INFORMATION GIVEN >>
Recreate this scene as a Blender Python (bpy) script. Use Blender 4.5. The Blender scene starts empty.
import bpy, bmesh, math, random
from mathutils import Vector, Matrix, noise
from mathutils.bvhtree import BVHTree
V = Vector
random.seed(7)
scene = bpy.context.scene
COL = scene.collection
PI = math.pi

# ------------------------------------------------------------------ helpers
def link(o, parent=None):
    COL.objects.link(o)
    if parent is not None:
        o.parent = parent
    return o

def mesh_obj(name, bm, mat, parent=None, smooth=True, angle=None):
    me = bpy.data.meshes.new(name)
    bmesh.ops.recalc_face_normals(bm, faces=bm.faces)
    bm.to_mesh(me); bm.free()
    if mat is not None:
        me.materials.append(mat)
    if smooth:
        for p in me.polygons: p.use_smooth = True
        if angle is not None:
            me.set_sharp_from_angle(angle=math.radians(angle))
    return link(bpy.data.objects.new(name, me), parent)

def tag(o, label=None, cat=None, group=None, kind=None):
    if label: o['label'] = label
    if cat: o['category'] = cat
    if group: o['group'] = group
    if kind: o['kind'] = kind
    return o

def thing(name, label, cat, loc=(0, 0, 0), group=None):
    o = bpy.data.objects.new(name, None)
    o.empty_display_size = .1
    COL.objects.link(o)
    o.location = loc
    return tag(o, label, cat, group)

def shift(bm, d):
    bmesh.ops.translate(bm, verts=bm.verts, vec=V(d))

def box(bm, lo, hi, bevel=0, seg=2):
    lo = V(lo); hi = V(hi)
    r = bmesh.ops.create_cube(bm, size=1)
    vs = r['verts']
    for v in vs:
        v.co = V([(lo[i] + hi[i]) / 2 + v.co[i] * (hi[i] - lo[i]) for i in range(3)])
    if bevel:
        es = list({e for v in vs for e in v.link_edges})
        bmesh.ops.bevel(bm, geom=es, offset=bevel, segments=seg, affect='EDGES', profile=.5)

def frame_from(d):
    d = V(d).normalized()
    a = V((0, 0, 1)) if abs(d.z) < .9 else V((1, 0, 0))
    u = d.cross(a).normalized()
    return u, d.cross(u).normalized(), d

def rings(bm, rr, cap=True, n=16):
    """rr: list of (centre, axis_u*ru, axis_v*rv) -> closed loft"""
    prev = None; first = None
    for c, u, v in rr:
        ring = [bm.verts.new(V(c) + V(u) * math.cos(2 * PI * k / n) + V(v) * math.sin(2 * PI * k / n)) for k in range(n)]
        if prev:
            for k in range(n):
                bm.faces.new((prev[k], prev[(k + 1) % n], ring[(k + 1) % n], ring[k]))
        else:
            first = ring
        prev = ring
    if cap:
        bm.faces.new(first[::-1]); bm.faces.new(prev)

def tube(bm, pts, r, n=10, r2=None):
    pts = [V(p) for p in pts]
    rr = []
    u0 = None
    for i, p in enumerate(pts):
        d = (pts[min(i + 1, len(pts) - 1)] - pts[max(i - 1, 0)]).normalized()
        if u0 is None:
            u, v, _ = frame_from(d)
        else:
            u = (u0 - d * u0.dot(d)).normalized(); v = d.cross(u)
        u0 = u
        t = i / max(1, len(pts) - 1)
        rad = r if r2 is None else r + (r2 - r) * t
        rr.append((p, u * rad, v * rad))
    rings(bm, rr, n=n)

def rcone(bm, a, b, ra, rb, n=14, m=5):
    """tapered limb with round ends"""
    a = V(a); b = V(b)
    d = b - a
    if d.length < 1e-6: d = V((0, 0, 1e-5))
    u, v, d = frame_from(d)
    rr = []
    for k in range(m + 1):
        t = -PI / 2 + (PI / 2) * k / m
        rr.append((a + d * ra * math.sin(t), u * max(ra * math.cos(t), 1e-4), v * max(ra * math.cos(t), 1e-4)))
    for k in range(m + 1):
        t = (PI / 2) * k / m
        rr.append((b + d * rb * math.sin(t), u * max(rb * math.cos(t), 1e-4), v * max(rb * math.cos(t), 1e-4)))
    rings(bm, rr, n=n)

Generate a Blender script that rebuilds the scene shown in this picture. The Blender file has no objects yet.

GIVEN PROBLEM >>
Extract each line of the material exactly as it stands.

CORRECT ANSWER >>
Recreate this scene as a Blender Python (bpy) script. Use Blender 4.5. The Blender scene starts empty.
import bpy, bmesh, math, random
from mathutils import Vector, Matrix, noise
from mathutils.bvhtree import BVHTree
V = Vector
random.seed(7)
scene = bpy.context.scene
COL = scene.collection
PI = math.pi

# ------------------------------------------------------------------ helpers
def link(o, parent=None):
    COL.objects.link(o)
    if parent is not None:
        o.parent = parent
    return o

def mesh_obj(name, bm, mat, parent=None, smooth=True, angle=None):
    me = bpy.data.meshes.new(name)
    bmesh.ops.recalc_face_normals(bm, faces=bm.faces)
    bm.to_mesh(me); bm.free()
    if mat is not None:
        me.materials.append(mat)
    if smooth:
        for p in me.polygons: p.use_smooth = True
        if angle is not None:
            me.set_sharp_from_angle(angle=math.radians(angle))
    return link(bpy.data.objects.new(name, me), parent)

def tag(o, label=None, cat=None, group=None, kind=None):
    if label: o['label'] = label
    if cat: o['category'] = cat
    if group: o['group'] = group
    if kind: o['kind'] = kind
    return o

def thing(name, label, cat, loc=(0, 0, 0), group=None):
    o = bpy.data.objects.new(name, None)
    o.empty_display_size = .1
    COL.objects.link(o)
    o.location = loc
    return tag(o, label, cat, group)

def shift(bm, d):
    bmesh.ops.translate(bm, verts=bm.verts, vec=V(d))

def box(bm, lo, hi, bevel=0, seg=2):
    lo = V(lo); hi = V(hi)
    r = bmesh.ops.create_cube(bm, size=1)
    vs = r['verts']
    for v in vs:
        v.co = V([(lo[i] + hi[i]) / 2 + v.co[i] * (hi[i] - lo[i]) for i in range(3)])
    if bevel:
        es = list({e for v in vs for e in v.link_edges})
        bmesh.ops.bevel(bm, geom=es, offset=bevel, segments=seg, affect='EDGES', profile=.5)

def frame_from(d):
    d = V(d).normalized()
    a = V((0, 0, 1)) if abs(d.z) < .9 else V((1, 0, 0))
    u = d.cross(a).normalized()
    return u, d.cross(u).normalized(), d

def rings(bm, rr, cap=True, n=16):
    """rr: list of (centre, axis_u*ru, axis_v*rv) -> closed loft"""
    prev = None; first = None
    for c, u, v in rr:
        ring = [bm.verts.new(V(c) + V(u) * math.cos(2 * PI * k / n) + V(v) * math.sin(2 * PI * k / n)) for k in range(n)]
        if prev:
            for k in range(n):
                bm.faces.new((prev[k], prev[(k + 1) % n], ring[(k + 1) % n], ring[k]))
        else:
            first = ring
        prev = ring
    if cap:
        bm.faces.new(first[::-1]); bm.faces.new(prev)

def tube(bm, pts, r, n=10, r2=None):
    pts = [V(p) for p in pts]
    rr = []
    u0 = None
    for i, p in enumerate(pts):
        d = (pts[min(i + 1, len(pts) - 1)] - pts[max(i - 1, 0)]).normalized()
        if u0 is None:
            u, v, _ = frame_from(d)
        else:
            u = (u0 - d * u0.dot(d)).normalized(); v = d.cross(u)
        u0 = u
        t = i / max(1, len(pts) - 1)
        rad = r if r2 is None else r + (r2 - r) * t
        rr.append((p, u * rad, v * rad))
    rings(bm, rr, n=n)

def rcone(bm, a, b, ra, rb, n=14, m=5):
    """tapered limb with round ends"""
    a = V(a); b = V(b)
    d = b - a
    if d.length < 1e-6: d = V((0, 0, 1e-5))
    u, v, d = frame_from(d)
    rr = []
    for k in range(m + 1):
        t = -PI / 2 + (PI / 2) * k / m
        rr.append((a + d * ra * math.sin(t), u * max(ra * math.cos(t), 1e-4), v * max(ra * math.cos(t), 1e-4)))
    for k in range(m + 1):
        t = (PI / 2) * k / m
        rr.append((b + d * rb * math.sin(t), u * max(rb * math.cos(t), 1e-4), v * max(rb * math.cos(t), 1e-4)))
    rings(bm, rr, n=n)

Generate a Blender script that rebuilds the scene shown in this picture. The Blender file has no objects yet.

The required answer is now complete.